Des analogies peuvent heureusement suppléer aux renseignements directs. Consultons, avec M. Senart, l’histoire des vieilles sociétés aryennes, sœurs par la race de la société hindoue, et moins voilées qu’elle[2]. Nous y verrons se dérouler l’évolution, variable suivant les lieux, de l’antique constitution familiale ; et nous constaterons que nombre de traits, dans cette constitution, rappellent ceux qui nous frappaient dans la constitution de la caste. À Rome comme en Grèce, il apparaît que l’antique famille aryenne est essentiellement une association religieuse, groupant pour un même culte, autour d’un même foyer, les gens de même sang. Le désir d’assurer la continuité et la pureté de ce culte inspire la plupart des prescriptions qu’elle formule pour ses membres.

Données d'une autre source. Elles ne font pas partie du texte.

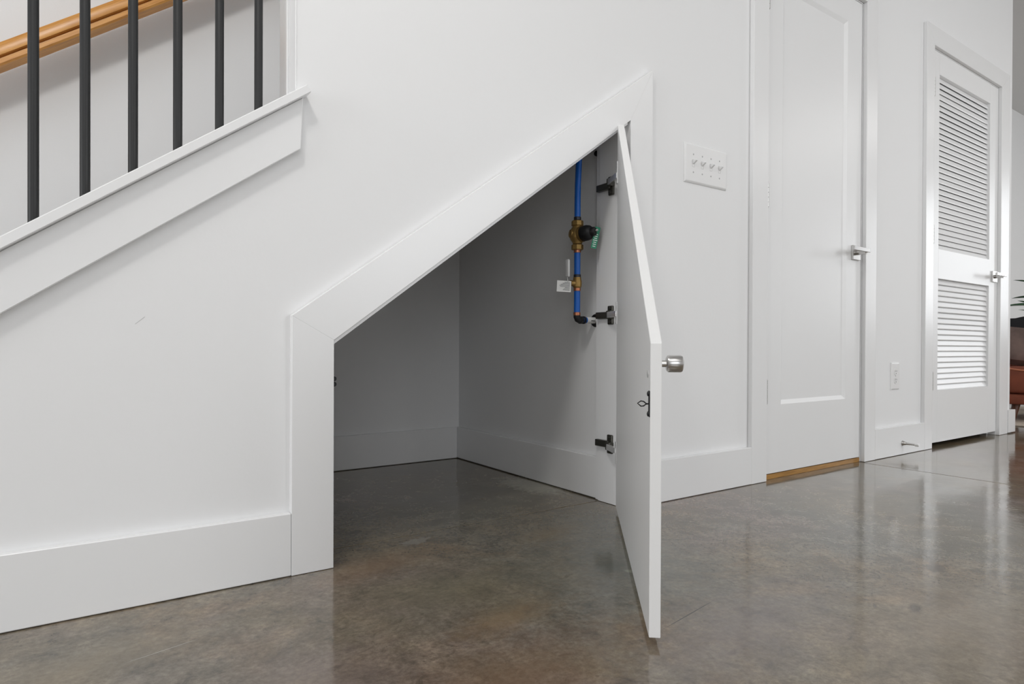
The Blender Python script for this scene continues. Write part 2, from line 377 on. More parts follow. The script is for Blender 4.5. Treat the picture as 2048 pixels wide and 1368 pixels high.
bm = B(); prism(bm, [(.4805, zs(.4805) - .0105), (1.4035, zs(1.4035) - .0085), (1.4035, zo(1.4035)), (.4805, zo(.4805))], 0.0005, JB, .0008); obj('jamb_board', bm, TRIM, trim1)
bm = B(); prism(bm, [(.4812, zs(.4812) - .0110), (1.4030, zs(1.4030) - .0085), (1.4030, zs(1.4030) - .0006), (.4812, zs(.4812) - .0012)], -.0105, 0.0004, .0006); obj('jamb_lip', bm, TRIM, trim1)  # added lip, brings the jamb strip forward out of the casing's shade
bm = B(); prism(bm, [(1.4035, 0.001), (1.418, 0.001), (1.418, zs(1.418)), (1.4035, zs(1.4035) + .004)], 0.0005, JB, .0008); obj('jamb_board', bm, TRIM, trim1)
bm = B(); prism(bm, [(1.4075, 0.001), (1.43, 0.001), (1.43, zs(1.43)), (1.4075, zs(1.4075))], JB, JB + .017, .002); obj('corner_bead', bm, TRIM, trim1)

# door casings
def door_casing(n, xa0, xa1, xb0, xb1, top0, top1, label):
    e = tag(empty('trim_%d' % n), label, kind='structure')
    bm = B(); prism(bm, [(xa0, .001), (xa1, .001), (xa1, top0), (xa0, top1)], -T, 0, .0014); obj('casing_board', bm, TRIM, e)
    bm = B(); prism(bm, [(xb0, .001), (xb1, .001), (xb1, top1), (xb0, top0)], -T, 0, .0014); obj('casing_board', bm, TRIM, e)
    bm = B(); prism(bm, [(xa0, top1), (xa1, top0), (xb0, top0), (xb1, top1)], -T, 0, .0014); obj('casing_board', bm, TRIM, e)
    rv = .005
    bm = B(); box(bm, xa1 - .015, xa1 + rv, 0.0005, JB, .001, top0, .0008); obj('jamb_board', bm, TRIM, e)
    bm = B(); box(bm, xb0 - rv, xb0 + .015, 0.0005, JB, .001, top0, .0008); obj('jamb_board', bm, TRIM, e)
    bm = B(); box(bm, xa1 + rv, xb0 - rv, 0.0005, JB, top0 - rv, top0 + .013, .0008); obj('jamb_board', bm, TRIM, e)
    bm = B(); box(bm, xa1 + rv, xa1 + rv + .011, 0.040, .075, .001, top0 - rv, .0008); obj('door_stop_strip', bm, TRIM, e)
    bm = B(); box(bm, xb0 - rv - .011, xb0 - rv, 0.040, .075, .001, top0 - rv, .0008); obj('door_stop_strip', bm, TRIM, e)
    bm = B(); box(bm, xa1 + rv, xb0 - rv, 0.040, .075, top0 - rv - .011, top0 - rv, .0008); obj('door_stop_strip', bm, TRIM, e)
door_casing(2, 2.034, 2.127, 2.853, 2.946, 2.016, 2.109, 'flat white casing around the panelled door')
door_casing(3, 3.437, 3.521, 4.402, 4.524, 2.012, 2.107, 'flat white casing around the louvred door')

# knee wall cap and skirt board, wall end trim
trim4 = tag(empty('trim_4'), 'white raked cap and skirt board on the knee wall under the balusters', kind='structure')
ct = lambda x: 0.684 + 0.7375 * (x + 0.104)
cbm = lambda x: 0.661 + 0.7400 * (x + 0.104)
bm = B(); prism(bm, [(-0.85, cbm(-.85)), (0.424, cbm(.424)), (0.415, ct(.415)), (-0.85, ct(-.85))], -.034, -.0002, .0016); 
obj('cap_board', bm, TRIM, trim4)
bm = B(); prism(bm, [(-0.85, cb(-.85)+.0005), (0.4015, cb(.4015)+.0005), (0.4015, ct(.4015)), (-0.85, ct(-.85))], -.0004, WT + .03, .0); 
obj('cap_top', bm, TRIM, trim4)
bm = B(); prism(bm, [(-0.85, .553 + .7373 * (-.85 + .104)), (0.406, .929), (0.411, cbm(.411) - .0005), (-0.85, cbm(-.85) - .0005)], -T, 0, .0014)
obj('skirt_board', bm, TRIM, trim4)
trim5 = tag(empty('trim_5'), 'white trim strip on the end of the wall beside the last baluster', kind='structure')
bm = B(); box(bm, .3955, .402, .056, WT + .002, ct(.40) + .001, HI - .01, .0012); obj('trim_strip', bm, TRIM, trim5)
bm = B(); box(bm, .3985, .402, -.001, .050, ct(.40) + .001, HI - .01, .0012); obj('corner_strip', bm, WALL, trim5)

# ------------------------------------------------------------------ balustrade
bal = tag(empty('stair_railing', (-.06, .06, .72)), 'row of slim black round balusters rising along the white knee wall', 'railing')
def baluster_bm():
    bm = B(); lathe(bm, [(.0088, -.02), (.0088, 1.02)], 24); return bm
first = None
for i in range(-8, 6):
    x = -0.062 + 0.0795 * i
    if x > .36: continue
    z = ct(x) + .008
    if first is None:
        o = first = obj('baluster', baluster_bm(), BLACK, bal, smooth=True)
    else:
        o = first.copy(); C.objects.link(o)
    o.location = (x + .06, 0, z - .72)
bm = B(); prism(bm, [(-.72, ct(-.72) + .98), (.394, ct(.394) + .98), (.394, ct(.394) + 1.04), (-.72, ct(-.72) + 1.04)], .035, .085, .006)
o = obj('top_rail', bm, BLACK, bal); o.location = (.06, -.06, -.72)
o['label'] = 'black top rail'

# ------------------------------------------------------------------ wall handrail
hr = tag(empty('handrail', (-.4, .975, 1.19)), 'orange oak handrail with a routed groove rising on the stairwell wall', 'handrail')
def hrail():
    prof = [(-.030, -.029), (.026, -.029), (.030, -.024), (.030, -.012), (.021, -.0105), (.021, -.008), (.034, -.005), (.036, .012), (.028, .026), (.012, .032), (-.014, .032), (-.026, .030), (-.036, .016), (-.034, .002), (-.019, -.007), (-.019, -.011), (-.030, -.014)]
    b = B(); a0 = Vector((-.85, 0, 1.344 + .750 * (-.85 + .178))); a1 = Vector((1.9, 0, 1.344 + .750 * (1.9 + .178)))
    d = (a1 - a0).normalized(); n = Vector((-d.z, 0, d.x))
    rings = [[b.verts.new(p + Vector((0, 0.975, 0)) + Vector((0, -u, 0)) + n * v) for u, v in prof] for p in (a0, a1)]
    k = len(prof)
    for i in range(k): b.faces.new((rings[0][i], rings[0][(i + 1) % k], rings[1][(i + 1) % k], rings[1][i]))
    b.faces.new(rings[0][::-1]); b.faces.new(rings[1]); return b
o = obj('rail', hrail(), OAK, hr, smooth=True); o.location = (.4, -.975, -1.19)
for x in (-.70, 1.2):
    bm = B(); z = 1.344 + .750 * (x + .178)
    tube(bm, [(x, BK, z - .08), (x, 1.02, z - .08), (x, .985, z - .07), (x, .975, z - .034)], .006); lathe(bm, [(.028, 0), (.028, .006)], 20, aim((x, BK, z - .08), (0, -1, 0)))
    o = obj('wall_bracket', bm, STEEL, hr, smooth=True); o.location = (.4, -.975, -1.19)

# ------------------------------------------------------------------ door_1 (one recessed panel)
def lever(parent, cx, y, cz, L=.125):
    bm = B(); box(bm, cx - .031, cx + .031, y - .010, y, cz - .031, cz + .031, .0012)
    ro = obj('rosette', bm, CHROME, parent)
    bm = B(); cyl(bm, (cx, y - .010, cz), (cx, y - .050, cz), .011, 20, bev=.001)
    obj('neck', bm, CHROME, parent, smooth=True)
    bm = B(); box(bm, cx - L, cx + .011, y - .062, y - .050, cz - .0085 + .004, cz + .0085 + .004, .0012)
    obj('lever_bar', bm, CHROME, parent)
def butt_hinges(parent, x, zsd):
    for z in zsd:
        bm = B()
        for k in range(5): cyl(bm, (x, -.0085, z - .045 + .018 * k), (x, -.0085, z - .045 + .018 * k + .0172), .0065, 14, bev=.0006)
        cyl(bm, (x, -.0085, z - .049), (x, -.0085, z + .049), .0045, 12)
        obj('hinge', bm, STEEL, parent, smooth=True)['label'] = 'steel hinge knuckle'

def slab_with_recess(x0, x1, y0, y1, z0, z1, holes, bev, depth):
    """front face at y0; sloped sticking of width bev around each recess down to depth"""
    b = B()
    xs = [x0] + sorted({h[0] for h in holes} | {h[1] for h in holes}) + [x1]
    zz = [z0] + sorted({h[2] for h in holes} | {h[3] for h in holes}) + [z1]
    for i in range(len(xs) - 1):
        for j in range(len(zz) - 1):
            cell = (xs[i], xs[i + 1], zz[j], zz[j + 1])
            if cell in holes:
                a, c, d, e = cell
                o_ = [(a, y0, d), (c, y0, d), (c, y0, e), (a, y0, e)]
                i_ = [(a + bev, y0 + depth, d + bev), (c - bev, y0 + depth, d + bev), (c - bev, y0 + depth, e - bev), (a + bev, y0 + depth, e - bev)]
                ov = [b.verts.new(p) for p in o_]; iv = [b.verts.new(p) for p in i_]
                for k in range(4): b.faces.new((ov[k], ov[(k + 1) % 4], iv[(k + 1) % 4], iv[k]))
                b.faces.new(iv)
            else:
                b.faces.new([b.verts.new(p) for p in ((cell[0], y0, cell[2]), (cell[1], y0, cell[2]), (cell[1], y0, cell[3]), (cell[0], y0, cell[3]))])
    bmesh.ops.remove_doubles(b, verts=b.verts, dist=1e-5)
    # back and sides
    bk = [b.verts.new(p) for p in ((x0, y1, z0), (x1, y1, z0), (x1, y1, z1), (x0, y1, z1))]
    b.faces.new(bk)
    for (p, q) in (((x0, z0), (x1, z0)), ((x1, z0), (x1, z1)), ((x1, z1), (x0, z1)), ((x0, z1), (x0, z0))):
        b.faces.new([b.verts.new(v) for v in ((p[0], y0, p[1]), (q[0], y0, q[1]), (q[0], y1, q[1]), (p[0], y1, p[1]))])
    return b
d1 = tag(empty('door_1', (2.49, 0, 0)), 'tall closed white door with one recessed panel and a lever', kind='structure')
bm = slab_with_recess(2.136, 2.8405, 0.0, .035, .0225, 2.0075, [(2.243, 2.722, .283, 1.902)], .016, .009)
o = obj('door_leaf', bm, DOORP, d1); o.location = (-2.49, 0, 0)
h = tag(empty('lever_handle', (2.792 - 2.49, 0, .915), d1), 'square satin nickel lever on the panelled door')
lever(h, 0, 0, 0)
hg = empty('hinge_set', (-2.49, 0, 0), d1); butt_hinges(hg, 2.1335, (1.812, 1.073, .335))
bm = B(); box(bm, 2.133, 2.847, .0015, .30, 0.0, .0185, .001)
th = obj('threshold', bm, OAKT, d1); th.location = (-2.49, 0, 0); th['label'] = 'golden oak threshold board under the door'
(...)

Par exemple, le repas, produit du foyer sacré, est le signe extérieur de la communauté de la famille[3] : c’est pourquoi il est interdit primitivement de partager le repas d’un étranger. Alors même que cette interdiction sera oubliée, les descendants d’une même lignée conserveront l’habitude de se réunir pour manger ensemble, dans cer-

  1. V. Senart, op. cit., p. 160. V. ce que dit Barth, dans sa préface aux Religions of India (Londres, Trubner, 1891), p. xv. Cf. Année sociologique, I, p. 212 et 219, sur l’ouvrage de Crooke, The Popular Religions and Folklore of Northern India.
  2. Senart, op. cit., p. 207.
  3. Les noms mêmes employés parfois pour désigner les membres de la famille le prouvent : ὁμοσιπύοι, ὁμοκάπνοι. Cf. Aristote, Politique, I, 2, 1252 b 13.